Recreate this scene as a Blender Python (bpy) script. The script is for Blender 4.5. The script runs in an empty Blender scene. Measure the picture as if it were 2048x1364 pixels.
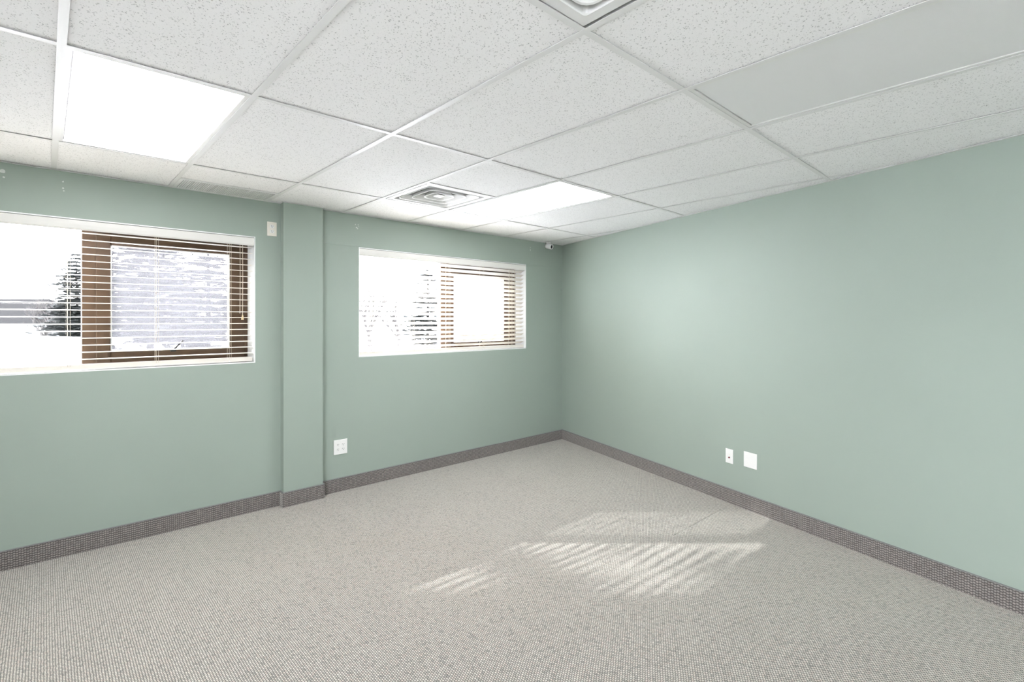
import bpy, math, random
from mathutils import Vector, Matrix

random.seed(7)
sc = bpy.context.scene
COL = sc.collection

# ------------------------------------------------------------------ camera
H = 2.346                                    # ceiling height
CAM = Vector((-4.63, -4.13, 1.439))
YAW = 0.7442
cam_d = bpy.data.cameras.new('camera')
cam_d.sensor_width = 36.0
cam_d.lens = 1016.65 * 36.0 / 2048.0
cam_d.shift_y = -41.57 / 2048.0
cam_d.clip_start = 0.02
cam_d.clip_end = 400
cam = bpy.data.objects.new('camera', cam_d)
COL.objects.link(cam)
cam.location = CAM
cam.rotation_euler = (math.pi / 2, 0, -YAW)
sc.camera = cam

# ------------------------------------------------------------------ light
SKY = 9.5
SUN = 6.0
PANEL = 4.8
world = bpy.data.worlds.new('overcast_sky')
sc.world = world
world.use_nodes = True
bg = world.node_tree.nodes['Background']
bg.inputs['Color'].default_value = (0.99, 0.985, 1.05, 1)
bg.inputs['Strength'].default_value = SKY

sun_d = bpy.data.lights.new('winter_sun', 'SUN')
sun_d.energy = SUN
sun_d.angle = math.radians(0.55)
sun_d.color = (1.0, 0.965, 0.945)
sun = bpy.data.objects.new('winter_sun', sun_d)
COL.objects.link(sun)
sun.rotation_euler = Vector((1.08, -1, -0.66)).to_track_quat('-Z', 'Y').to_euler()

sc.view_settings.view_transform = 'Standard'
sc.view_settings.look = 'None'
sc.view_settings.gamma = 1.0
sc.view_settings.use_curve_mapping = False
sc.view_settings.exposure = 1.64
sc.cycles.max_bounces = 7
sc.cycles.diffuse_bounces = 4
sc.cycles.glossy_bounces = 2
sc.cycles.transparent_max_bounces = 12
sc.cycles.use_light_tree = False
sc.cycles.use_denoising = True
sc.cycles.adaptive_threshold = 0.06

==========

Your task - Quote the data above in full and without alteration; skip the pictures.

Task response -
Recreate this scene as a Blender Python (bpy) script. The script is for Blender 4.5. The script runs in an empty Blender scene. Measure the picture as if it were 2048x1364 pixels.
import bpy, math, random
from mathutils import Vector, Matrix

random.seed(7)
sc = bpy.context.scene
COL = sc.collection

# ------------------------------------------------------------------ camera
H = 2.346                                    # ceiling height
CAM = Vector((-4.63, -4.13, 1.439))
YAW = 0.7442
cam_d = bpy.data.cameras.new('camera')
cam_d.sensor_width = 36.0
cam_d.lens = 1016.65 * 36.0 / 2048.0
cam_d.shift_y = -41.57 / 2048.0
cam_d.clip_start = 0.02
cam_d.clip_end = 400
cam = bpy.data.objects.new('camera', cam_d)
COL.objects.link(cam)
cam.location = CAM
cam.rotation_euler = (math.pi / 2, 0, -YAW)
sc.camera = cam

# ------------------------------------------------------------------ light
SKY = 9.5
SUN = 6.0
PANEL = 4.8
world = bpy.data.worlds.new('overcast_sky')
sc.world = world
world.use_nodes = True
bg = world.node_tree.nodes['Background']
bg.inputs['Color'].default_value = (0.99, 0.985, 1.05, 1)
bg.inputs['Strength'].default_value = SKY

sun_d = bpy.data.lights.new('winter_sun', 'SUN')
sun_d.energy = SUN
sun_d.angle = math.radians(0.55)
sun_d.color = (1.0, 0.965, 0.945)
sun = bpy.data.objects.new('winter_sun', sun_d)
COL.objects.link(sun)
sun.rotation_euler = Vector((1.08, -1, -0.66)).to_track_quat('-Z', 'Y').to_euler()

sc.view_settings.view_transform = 'Standard'
sc.view_settings.look = 'None'
sc.view_settings.gamma = 1.0
sc.view_settings.use_curve_mapping = False
sc.view_settings.exposure = 1.64
sc.cycles.max_bounces = 7
sc.cycles.diffuse_bounces = 4
sc.cycles.glossy_bounces = 2
sc.cycles.transparent_max_bounces = 12
sc.cycles.use_light_tree = False
sc.cycles.use_denoising = True
sc.cycles.adaptive_threshold = 0.06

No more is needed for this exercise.